• DATASET ROWS

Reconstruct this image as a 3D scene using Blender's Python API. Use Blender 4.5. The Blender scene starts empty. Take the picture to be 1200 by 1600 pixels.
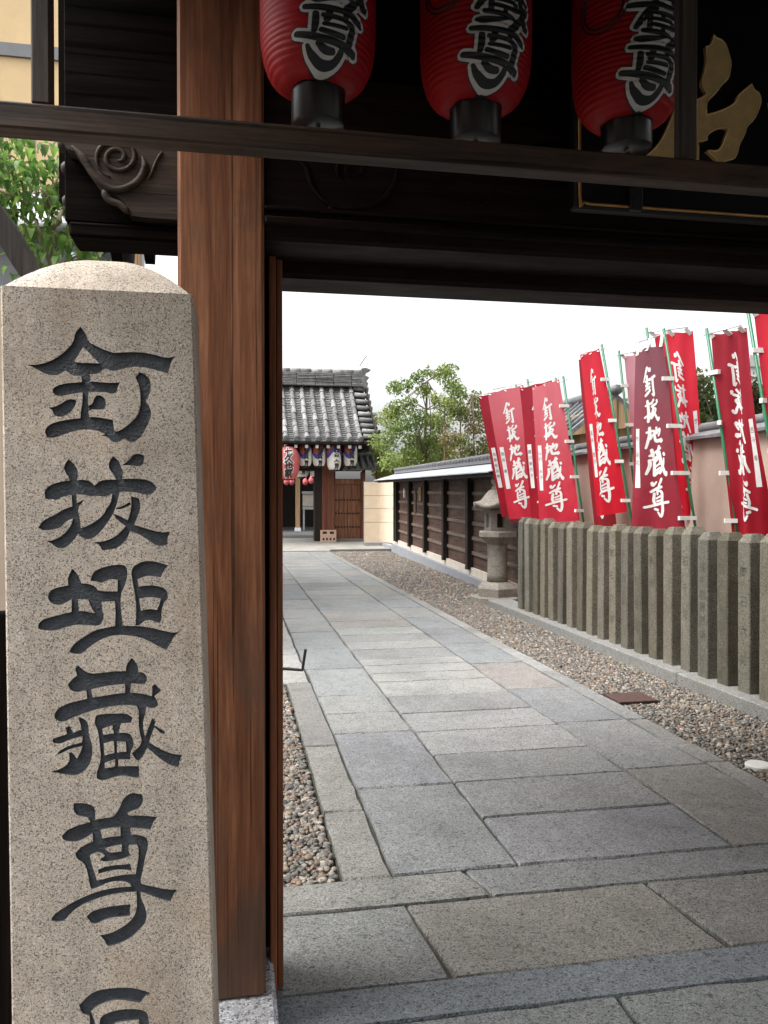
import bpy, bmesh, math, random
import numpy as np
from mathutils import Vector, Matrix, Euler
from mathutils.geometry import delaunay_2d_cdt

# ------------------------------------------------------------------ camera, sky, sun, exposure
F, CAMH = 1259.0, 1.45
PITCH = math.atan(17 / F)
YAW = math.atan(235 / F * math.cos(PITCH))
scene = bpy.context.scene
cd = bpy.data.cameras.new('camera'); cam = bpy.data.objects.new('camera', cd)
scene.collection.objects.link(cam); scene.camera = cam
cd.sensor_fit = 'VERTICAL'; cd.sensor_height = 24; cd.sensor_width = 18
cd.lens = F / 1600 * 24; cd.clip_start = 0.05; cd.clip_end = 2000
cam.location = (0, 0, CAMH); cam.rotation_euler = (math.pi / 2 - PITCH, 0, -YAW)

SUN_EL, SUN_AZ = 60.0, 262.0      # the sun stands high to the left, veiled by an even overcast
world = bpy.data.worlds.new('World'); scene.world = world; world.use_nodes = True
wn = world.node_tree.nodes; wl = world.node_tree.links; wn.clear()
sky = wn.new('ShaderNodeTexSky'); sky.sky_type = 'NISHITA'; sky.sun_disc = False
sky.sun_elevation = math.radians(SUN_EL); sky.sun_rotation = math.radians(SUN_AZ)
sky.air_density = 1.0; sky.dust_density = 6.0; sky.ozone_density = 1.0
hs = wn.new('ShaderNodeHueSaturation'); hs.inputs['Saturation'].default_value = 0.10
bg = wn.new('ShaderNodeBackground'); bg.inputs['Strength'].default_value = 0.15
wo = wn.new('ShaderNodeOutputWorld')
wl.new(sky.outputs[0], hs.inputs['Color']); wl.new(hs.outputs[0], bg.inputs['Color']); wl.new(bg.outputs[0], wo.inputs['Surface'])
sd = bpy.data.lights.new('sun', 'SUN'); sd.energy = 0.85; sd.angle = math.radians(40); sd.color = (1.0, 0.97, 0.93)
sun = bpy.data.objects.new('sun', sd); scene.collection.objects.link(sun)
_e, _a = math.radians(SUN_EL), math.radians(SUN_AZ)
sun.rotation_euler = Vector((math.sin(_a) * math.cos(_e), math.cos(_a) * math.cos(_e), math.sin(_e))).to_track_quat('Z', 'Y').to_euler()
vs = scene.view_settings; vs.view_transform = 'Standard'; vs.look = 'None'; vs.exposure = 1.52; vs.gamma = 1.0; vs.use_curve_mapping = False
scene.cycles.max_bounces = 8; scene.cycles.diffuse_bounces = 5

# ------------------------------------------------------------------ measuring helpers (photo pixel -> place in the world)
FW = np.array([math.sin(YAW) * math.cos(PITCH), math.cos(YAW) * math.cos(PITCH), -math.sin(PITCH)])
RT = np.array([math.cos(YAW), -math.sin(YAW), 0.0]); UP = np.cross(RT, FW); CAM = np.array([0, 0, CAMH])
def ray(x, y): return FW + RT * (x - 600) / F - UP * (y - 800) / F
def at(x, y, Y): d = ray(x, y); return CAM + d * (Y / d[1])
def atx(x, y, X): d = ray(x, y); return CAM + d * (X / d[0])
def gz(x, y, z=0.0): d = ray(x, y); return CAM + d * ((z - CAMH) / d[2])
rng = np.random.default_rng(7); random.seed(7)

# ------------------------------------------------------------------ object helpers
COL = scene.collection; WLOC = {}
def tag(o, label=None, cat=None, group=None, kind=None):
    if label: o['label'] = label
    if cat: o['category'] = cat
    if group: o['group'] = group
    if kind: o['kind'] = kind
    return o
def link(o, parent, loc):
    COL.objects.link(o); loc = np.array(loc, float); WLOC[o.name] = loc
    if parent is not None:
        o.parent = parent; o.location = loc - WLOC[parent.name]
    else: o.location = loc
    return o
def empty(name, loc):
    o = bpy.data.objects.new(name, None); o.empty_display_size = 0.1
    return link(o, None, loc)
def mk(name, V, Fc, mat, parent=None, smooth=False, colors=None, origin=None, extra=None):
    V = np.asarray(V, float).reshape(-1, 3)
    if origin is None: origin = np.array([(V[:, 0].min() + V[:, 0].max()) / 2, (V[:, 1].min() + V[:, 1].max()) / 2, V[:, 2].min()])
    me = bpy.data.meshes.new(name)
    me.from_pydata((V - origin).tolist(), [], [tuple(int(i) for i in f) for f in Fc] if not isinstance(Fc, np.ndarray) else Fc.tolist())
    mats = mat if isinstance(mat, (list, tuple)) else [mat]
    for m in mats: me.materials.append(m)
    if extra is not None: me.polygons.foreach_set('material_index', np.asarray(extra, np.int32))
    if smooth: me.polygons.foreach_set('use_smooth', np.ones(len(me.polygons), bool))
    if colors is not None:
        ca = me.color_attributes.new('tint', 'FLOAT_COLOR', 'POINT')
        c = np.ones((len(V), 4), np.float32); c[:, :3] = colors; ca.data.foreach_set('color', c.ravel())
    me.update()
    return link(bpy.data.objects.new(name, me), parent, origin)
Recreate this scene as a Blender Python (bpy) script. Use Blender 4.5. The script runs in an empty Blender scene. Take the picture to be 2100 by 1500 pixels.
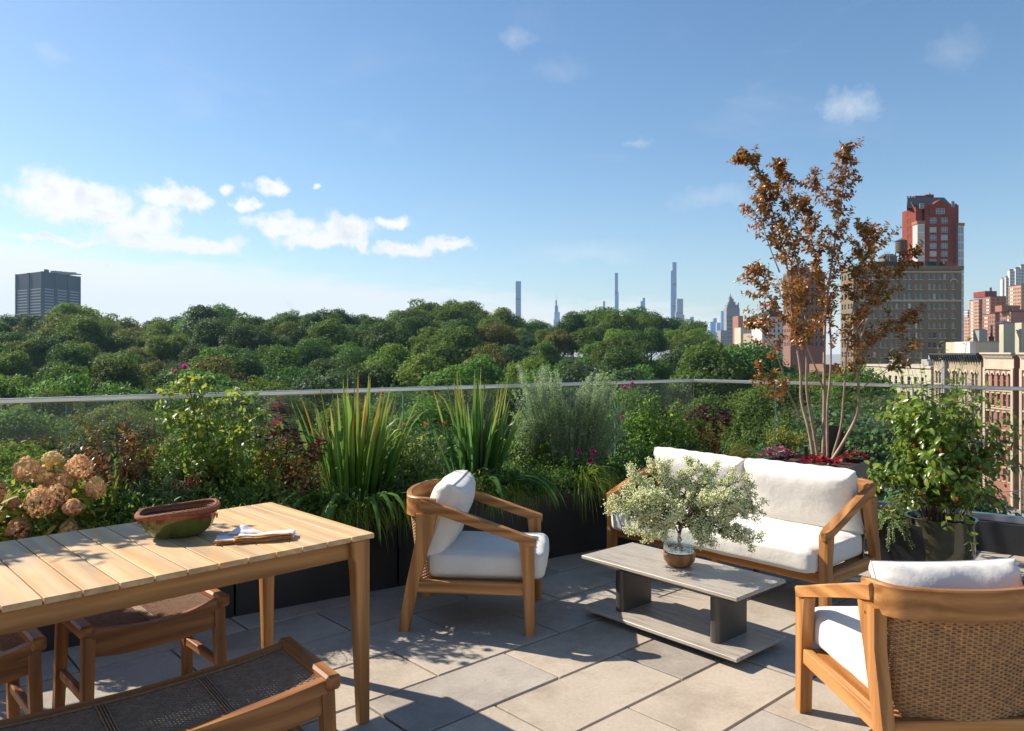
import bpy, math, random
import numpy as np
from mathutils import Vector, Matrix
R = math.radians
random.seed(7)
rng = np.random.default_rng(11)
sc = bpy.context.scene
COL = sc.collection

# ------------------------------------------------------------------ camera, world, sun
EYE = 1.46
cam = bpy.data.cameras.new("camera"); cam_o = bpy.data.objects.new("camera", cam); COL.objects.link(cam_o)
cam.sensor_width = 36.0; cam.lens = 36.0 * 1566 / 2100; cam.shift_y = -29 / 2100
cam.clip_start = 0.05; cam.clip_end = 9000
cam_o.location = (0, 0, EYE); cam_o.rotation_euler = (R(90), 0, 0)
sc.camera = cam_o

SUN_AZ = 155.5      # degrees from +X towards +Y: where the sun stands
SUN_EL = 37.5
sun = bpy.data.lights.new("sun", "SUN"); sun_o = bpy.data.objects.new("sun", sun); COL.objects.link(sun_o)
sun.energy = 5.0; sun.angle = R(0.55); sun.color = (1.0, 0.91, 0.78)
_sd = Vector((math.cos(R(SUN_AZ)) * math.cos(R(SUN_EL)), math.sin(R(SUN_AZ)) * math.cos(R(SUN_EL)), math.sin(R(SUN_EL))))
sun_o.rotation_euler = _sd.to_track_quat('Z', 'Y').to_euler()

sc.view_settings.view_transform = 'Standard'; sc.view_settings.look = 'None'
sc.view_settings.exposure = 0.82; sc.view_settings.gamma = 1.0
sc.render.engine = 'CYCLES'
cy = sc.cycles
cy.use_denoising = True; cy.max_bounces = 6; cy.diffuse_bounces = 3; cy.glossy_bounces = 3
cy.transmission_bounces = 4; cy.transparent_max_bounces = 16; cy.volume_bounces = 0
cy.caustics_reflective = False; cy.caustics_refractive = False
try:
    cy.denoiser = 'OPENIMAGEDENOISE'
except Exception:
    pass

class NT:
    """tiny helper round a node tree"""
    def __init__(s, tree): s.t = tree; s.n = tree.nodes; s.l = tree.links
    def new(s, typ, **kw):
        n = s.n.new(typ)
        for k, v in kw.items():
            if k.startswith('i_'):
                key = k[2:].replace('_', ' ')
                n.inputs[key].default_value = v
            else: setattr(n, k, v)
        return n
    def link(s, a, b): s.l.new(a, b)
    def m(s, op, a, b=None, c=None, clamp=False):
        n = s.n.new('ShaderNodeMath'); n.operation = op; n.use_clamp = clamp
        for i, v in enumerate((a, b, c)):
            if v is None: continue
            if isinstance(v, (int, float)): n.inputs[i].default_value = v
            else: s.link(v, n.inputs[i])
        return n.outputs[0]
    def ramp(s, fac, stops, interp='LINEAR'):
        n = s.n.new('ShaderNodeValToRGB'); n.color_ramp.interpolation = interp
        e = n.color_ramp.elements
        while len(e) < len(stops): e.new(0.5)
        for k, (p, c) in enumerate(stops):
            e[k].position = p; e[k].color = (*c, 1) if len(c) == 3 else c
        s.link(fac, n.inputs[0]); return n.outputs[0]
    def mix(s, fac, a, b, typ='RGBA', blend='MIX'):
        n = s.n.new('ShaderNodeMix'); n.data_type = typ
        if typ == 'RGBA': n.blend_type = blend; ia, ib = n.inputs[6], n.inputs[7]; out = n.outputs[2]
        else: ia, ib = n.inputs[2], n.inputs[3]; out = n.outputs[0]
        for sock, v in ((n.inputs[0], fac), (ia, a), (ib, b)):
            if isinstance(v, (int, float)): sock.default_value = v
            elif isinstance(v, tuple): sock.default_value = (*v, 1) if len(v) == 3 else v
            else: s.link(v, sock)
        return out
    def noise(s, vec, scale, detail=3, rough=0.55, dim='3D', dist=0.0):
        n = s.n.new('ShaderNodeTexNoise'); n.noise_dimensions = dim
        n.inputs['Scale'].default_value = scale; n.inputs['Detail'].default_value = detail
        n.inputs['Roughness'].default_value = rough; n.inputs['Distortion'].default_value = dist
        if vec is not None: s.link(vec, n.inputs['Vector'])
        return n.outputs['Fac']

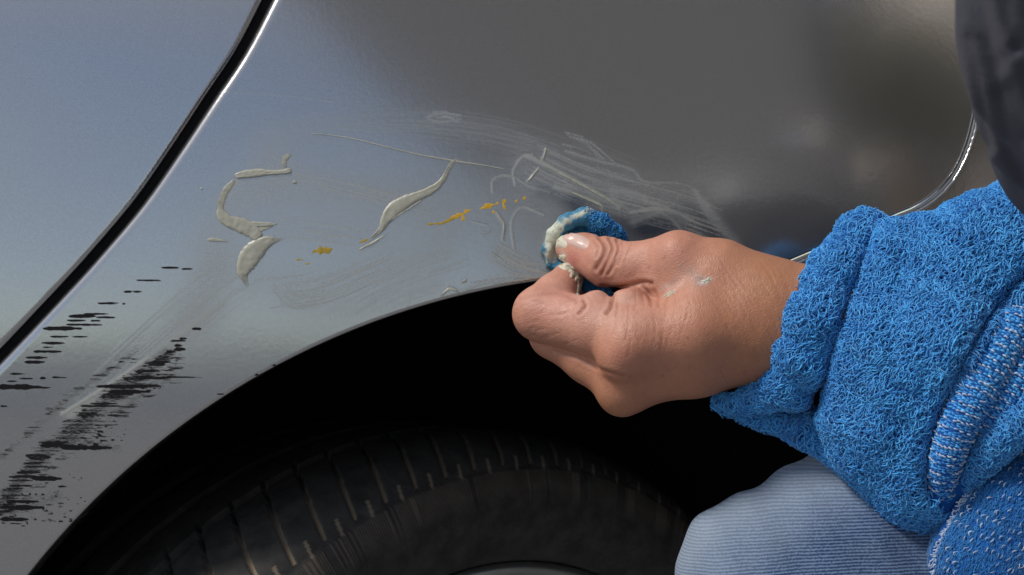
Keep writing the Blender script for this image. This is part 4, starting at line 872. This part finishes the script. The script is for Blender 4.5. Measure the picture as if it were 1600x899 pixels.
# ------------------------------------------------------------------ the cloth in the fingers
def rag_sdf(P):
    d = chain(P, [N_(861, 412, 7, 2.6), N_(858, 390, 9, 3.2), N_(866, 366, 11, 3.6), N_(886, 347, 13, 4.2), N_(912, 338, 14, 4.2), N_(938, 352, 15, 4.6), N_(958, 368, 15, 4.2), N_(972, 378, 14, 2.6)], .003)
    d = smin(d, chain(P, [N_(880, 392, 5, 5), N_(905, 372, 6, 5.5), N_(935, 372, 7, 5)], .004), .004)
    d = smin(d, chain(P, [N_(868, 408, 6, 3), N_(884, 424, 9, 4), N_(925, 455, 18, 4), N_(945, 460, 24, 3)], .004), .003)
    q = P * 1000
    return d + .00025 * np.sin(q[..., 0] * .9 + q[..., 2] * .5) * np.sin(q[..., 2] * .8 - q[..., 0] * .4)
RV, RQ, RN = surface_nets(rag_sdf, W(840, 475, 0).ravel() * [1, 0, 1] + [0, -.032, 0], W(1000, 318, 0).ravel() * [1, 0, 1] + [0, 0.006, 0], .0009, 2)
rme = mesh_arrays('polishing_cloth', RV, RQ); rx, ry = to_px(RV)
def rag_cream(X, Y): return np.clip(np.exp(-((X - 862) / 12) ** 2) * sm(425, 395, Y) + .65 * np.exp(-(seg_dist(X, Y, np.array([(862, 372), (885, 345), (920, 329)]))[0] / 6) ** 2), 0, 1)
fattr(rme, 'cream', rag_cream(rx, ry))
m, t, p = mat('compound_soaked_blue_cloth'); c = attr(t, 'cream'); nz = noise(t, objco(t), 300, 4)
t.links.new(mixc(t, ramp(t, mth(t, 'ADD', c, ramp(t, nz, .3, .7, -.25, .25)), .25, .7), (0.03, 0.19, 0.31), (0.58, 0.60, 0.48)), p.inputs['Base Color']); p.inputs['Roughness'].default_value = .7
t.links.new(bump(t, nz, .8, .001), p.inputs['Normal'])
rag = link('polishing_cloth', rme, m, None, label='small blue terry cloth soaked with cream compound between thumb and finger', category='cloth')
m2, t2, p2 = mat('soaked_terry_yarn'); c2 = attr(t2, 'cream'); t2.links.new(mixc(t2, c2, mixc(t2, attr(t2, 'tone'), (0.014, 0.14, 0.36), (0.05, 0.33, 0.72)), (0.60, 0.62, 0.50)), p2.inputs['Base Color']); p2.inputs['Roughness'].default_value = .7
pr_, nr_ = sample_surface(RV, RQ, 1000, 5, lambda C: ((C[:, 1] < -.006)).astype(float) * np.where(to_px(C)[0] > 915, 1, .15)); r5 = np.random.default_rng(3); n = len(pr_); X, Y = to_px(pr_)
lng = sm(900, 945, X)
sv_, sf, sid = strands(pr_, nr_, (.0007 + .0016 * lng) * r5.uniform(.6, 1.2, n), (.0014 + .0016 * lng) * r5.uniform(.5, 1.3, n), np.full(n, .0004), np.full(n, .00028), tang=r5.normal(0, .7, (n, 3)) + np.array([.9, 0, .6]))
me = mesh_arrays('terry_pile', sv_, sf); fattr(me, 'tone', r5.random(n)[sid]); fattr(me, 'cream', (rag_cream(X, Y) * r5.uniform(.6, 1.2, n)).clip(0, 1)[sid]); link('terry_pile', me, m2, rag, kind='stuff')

• OBJECTIVE
Keep to the lines above from the line with "Recreate this scene" to the line with "COL = sc.collection", and set down exactly those, inclusive, with nothing else and every picture left out.

• SOLVED PROBLEM
Recreate this scene as a Blender Python (bpy) script. Use Blender 4.5. The script runs in an empty Blender scene. Take the picture to be 2100 by 1500 pixels.
import bpy, math, random
import numpy as np
from mathutils import Vector, Matrix
R = math.radians
random.seed(7)
rng = np.random.default_rng(11)
sc = bpy.context.scene
COL = sc.collection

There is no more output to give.